DATASET SECTION:
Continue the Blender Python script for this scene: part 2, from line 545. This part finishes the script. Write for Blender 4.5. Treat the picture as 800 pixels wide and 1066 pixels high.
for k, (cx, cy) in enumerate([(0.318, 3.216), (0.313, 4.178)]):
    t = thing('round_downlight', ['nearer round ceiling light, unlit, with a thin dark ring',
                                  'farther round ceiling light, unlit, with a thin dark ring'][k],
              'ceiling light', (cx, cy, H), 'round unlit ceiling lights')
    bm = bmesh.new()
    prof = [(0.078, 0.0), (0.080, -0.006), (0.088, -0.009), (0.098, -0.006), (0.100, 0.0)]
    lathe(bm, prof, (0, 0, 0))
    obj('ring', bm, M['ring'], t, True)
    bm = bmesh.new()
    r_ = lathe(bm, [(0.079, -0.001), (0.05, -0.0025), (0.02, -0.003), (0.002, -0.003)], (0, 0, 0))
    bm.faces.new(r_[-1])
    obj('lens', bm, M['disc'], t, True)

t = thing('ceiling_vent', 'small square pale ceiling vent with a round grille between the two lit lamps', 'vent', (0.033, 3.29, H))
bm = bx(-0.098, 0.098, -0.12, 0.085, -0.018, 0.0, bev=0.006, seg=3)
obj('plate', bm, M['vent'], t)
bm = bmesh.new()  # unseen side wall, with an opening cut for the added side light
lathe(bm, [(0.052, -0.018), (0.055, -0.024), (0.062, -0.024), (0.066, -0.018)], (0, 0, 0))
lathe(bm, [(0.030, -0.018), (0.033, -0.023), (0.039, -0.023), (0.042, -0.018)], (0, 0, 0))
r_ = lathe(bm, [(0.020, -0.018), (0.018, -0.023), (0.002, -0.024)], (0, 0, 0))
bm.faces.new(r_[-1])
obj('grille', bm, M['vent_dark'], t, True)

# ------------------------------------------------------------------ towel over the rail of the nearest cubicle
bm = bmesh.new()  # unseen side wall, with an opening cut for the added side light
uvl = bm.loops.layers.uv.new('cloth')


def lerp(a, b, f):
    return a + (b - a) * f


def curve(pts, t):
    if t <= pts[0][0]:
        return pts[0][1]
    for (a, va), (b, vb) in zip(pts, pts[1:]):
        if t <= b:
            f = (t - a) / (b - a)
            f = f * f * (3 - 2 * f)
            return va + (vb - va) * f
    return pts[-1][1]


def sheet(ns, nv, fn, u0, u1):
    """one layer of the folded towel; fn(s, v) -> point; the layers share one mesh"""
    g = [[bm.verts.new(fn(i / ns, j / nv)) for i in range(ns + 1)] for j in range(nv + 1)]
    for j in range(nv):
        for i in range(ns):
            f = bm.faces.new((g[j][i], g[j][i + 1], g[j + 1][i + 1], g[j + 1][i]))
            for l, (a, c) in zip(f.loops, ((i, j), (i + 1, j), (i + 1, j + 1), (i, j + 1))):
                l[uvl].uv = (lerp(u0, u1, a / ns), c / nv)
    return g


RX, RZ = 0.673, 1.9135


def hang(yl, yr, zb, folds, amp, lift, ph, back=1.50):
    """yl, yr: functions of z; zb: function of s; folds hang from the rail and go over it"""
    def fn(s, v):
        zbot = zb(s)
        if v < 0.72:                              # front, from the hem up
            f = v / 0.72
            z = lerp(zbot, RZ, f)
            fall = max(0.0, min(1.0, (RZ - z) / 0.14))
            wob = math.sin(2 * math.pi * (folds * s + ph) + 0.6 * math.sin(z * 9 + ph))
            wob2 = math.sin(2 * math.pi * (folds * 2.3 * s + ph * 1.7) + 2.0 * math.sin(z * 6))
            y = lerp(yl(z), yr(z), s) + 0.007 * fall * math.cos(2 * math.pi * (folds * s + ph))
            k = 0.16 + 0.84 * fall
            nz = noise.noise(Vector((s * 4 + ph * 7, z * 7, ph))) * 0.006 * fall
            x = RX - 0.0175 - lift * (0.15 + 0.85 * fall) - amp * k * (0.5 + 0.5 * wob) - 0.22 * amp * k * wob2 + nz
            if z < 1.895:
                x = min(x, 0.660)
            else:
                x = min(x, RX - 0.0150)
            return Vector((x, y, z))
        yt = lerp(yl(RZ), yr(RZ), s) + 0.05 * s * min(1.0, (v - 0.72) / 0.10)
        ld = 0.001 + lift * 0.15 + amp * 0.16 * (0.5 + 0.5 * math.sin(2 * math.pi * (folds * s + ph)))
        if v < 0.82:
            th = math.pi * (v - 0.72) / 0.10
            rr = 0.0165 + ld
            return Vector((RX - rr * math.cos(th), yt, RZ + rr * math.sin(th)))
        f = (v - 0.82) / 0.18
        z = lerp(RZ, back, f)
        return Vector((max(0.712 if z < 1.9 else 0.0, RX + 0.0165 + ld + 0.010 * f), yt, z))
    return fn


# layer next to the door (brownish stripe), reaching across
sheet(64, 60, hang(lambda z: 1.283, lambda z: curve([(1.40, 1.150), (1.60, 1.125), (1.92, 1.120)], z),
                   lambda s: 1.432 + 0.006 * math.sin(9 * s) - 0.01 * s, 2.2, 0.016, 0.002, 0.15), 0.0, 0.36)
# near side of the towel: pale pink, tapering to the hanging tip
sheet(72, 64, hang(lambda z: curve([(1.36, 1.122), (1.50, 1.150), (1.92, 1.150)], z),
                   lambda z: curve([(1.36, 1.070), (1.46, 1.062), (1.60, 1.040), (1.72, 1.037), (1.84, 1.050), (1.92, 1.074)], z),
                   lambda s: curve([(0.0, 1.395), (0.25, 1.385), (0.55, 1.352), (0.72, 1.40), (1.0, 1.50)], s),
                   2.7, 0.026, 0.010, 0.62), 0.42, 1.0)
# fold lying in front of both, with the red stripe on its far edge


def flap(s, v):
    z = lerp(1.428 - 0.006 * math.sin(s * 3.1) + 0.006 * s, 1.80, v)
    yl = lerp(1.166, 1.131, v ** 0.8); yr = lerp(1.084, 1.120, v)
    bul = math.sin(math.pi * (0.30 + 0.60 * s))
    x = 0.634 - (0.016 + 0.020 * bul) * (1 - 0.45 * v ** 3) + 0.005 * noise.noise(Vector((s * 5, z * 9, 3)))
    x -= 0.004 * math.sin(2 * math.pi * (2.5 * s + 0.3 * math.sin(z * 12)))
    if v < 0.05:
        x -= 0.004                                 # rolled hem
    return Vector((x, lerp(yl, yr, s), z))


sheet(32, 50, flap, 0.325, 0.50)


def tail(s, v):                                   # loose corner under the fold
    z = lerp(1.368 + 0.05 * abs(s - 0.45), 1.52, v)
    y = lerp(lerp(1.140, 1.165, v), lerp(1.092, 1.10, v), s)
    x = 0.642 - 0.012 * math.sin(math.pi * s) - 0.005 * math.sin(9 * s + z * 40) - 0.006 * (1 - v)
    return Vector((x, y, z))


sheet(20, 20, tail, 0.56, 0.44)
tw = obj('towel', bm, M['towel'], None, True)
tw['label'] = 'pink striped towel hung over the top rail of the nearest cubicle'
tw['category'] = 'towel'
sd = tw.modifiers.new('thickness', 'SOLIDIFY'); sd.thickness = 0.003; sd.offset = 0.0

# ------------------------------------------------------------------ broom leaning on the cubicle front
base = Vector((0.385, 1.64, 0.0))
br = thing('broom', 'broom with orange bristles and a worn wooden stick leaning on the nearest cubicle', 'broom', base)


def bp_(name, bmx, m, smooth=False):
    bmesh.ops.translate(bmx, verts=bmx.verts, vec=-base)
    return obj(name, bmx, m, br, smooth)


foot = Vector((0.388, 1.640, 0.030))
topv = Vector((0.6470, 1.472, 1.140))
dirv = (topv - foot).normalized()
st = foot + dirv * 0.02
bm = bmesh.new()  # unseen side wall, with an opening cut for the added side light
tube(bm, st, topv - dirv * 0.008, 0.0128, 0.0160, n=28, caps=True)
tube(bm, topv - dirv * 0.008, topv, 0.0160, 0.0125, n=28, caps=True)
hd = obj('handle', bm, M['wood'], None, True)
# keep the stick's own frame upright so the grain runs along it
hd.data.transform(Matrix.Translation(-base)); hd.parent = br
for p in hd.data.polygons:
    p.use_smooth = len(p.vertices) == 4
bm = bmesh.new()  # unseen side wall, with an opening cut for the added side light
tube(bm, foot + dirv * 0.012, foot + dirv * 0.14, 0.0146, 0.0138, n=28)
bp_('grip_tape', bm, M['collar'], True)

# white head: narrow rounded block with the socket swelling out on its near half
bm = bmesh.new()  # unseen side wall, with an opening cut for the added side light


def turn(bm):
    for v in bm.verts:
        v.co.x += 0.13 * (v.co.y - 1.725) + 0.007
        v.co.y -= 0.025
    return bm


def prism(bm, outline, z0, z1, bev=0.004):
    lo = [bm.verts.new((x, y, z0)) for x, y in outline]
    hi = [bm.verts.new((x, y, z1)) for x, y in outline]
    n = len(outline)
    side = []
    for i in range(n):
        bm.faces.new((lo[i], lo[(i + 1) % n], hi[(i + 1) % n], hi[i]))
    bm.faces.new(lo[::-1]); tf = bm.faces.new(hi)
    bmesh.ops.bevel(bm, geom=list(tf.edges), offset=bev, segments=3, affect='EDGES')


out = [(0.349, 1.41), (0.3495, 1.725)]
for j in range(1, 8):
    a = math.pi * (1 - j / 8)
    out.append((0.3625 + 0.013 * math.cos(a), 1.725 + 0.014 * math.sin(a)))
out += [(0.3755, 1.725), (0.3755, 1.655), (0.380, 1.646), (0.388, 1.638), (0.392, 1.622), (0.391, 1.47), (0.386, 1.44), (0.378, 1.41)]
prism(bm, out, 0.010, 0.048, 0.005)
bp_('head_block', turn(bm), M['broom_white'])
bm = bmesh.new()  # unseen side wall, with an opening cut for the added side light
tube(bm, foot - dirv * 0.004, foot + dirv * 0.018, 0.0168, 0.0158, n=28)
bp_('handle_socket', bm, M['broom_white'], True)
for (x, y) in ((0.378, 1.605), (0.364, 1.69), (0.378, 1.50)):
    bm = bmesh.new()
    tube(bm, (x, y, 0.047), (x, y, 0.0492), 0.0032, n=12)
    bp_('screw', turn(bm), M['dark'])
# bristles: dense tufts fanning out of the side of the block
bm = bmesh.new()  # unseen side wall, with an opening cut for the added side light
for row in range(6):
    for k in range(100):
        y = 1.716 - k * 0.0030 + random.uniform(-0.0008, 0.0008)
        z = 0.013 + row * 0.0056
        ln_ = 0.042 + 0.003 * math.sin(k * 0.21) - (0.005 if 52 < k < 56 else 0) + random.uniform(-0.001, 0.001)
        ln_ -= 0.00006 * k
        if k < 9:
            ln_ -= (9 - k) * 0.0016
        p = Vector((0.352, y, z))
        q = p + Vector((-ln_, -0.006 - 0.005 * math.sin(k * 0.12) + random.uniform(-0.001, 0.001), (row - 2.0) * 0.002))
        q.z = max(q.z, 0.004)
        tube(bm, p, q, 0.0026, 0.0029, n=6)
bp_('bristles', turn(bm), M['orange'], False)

INSTRUCTIONS FOR THE TASK:
Repeat the material word for word from its opening line up to and including the line containing "return a + (b - a) * f".

EXERCISE OUTPUT:
Continue the Blender Python script for this scene: part 2, from line 545. This part finishes the script. Write for Blender 4.5. Treat the picture as 800 pixels wide and 1066 pixels high.
for k, (cx, cy) in enumerate([(0.318, 3.216), (0.313, 4.178)]):
    t = thing('round_downlight', ['nearer round ceiling light, unlit, with a thin dark ring',
                                  'farther round ceiling light, unlit, with a thin dark ring'][k],
              'ceiling light', (cx, cy, H), 'round unlit ceiling lights')
    bm = bmesh.new()
    prof = [(0.078, 0.0), (0.080, -0.006), (0.088, -0.009), (0.098, -0.006), (0.100, 0.0)]
    lathe(bm, prof, (0, 0, 0))
    obj('ring', bm, M['ring'], t, True)
    bm = bmesh.new()
    r_ = lathe(bm, [(0.079, -0.001), (0.05, -0.0025), (0.02, -0.003), (0.002, -0.003)], (0, 0, 0))
    bm.faces.new(r_[-1])
    obj('lens', bm, M['disc'], t, True)

t = thing('ceiling_vent', 'small square pale ceiling vent with a round grille between the two lit lamps', 'vent', (0.033, 3.29, H))
bm = bx(-0.098, 0.098, -0.12, 0.085, -0.018, 0.0, bev=0.006, seg=3)
obj('plate', bm, M['vent'], t)
bm = bmesh.new()  # unseen side wall, with an opening cut for the added side light
lathe(bm, [(0.052, -0.018), (0.055, -0.024), (0.062, -0.024), (0.066, -0.018)], (0, 0, 0))
lathe(bm, [(0.030, -0.018), (0.033, -0.023), (0.039, -0.023), (0.042, -0.018)], (0, 0, 0))
r_ = lathe(bm, [(0.020, -0.018), (0.018, -0.023), (0.002, -0.024)], (0, 0, 0))
bm.faces.new(r_[-1])
obj('grille', bm, M['vent_dark'], t, True)

# ------------------------------------------------------------------ towel over the rail of the nearest cubicle
bm = bmesh.new()  # unseen side wall, with an opening cut for the added side light
uvl = bm.loops.layers.uv.new('cloth')


def lerp(a, b, f):
    return a + (b - a) * f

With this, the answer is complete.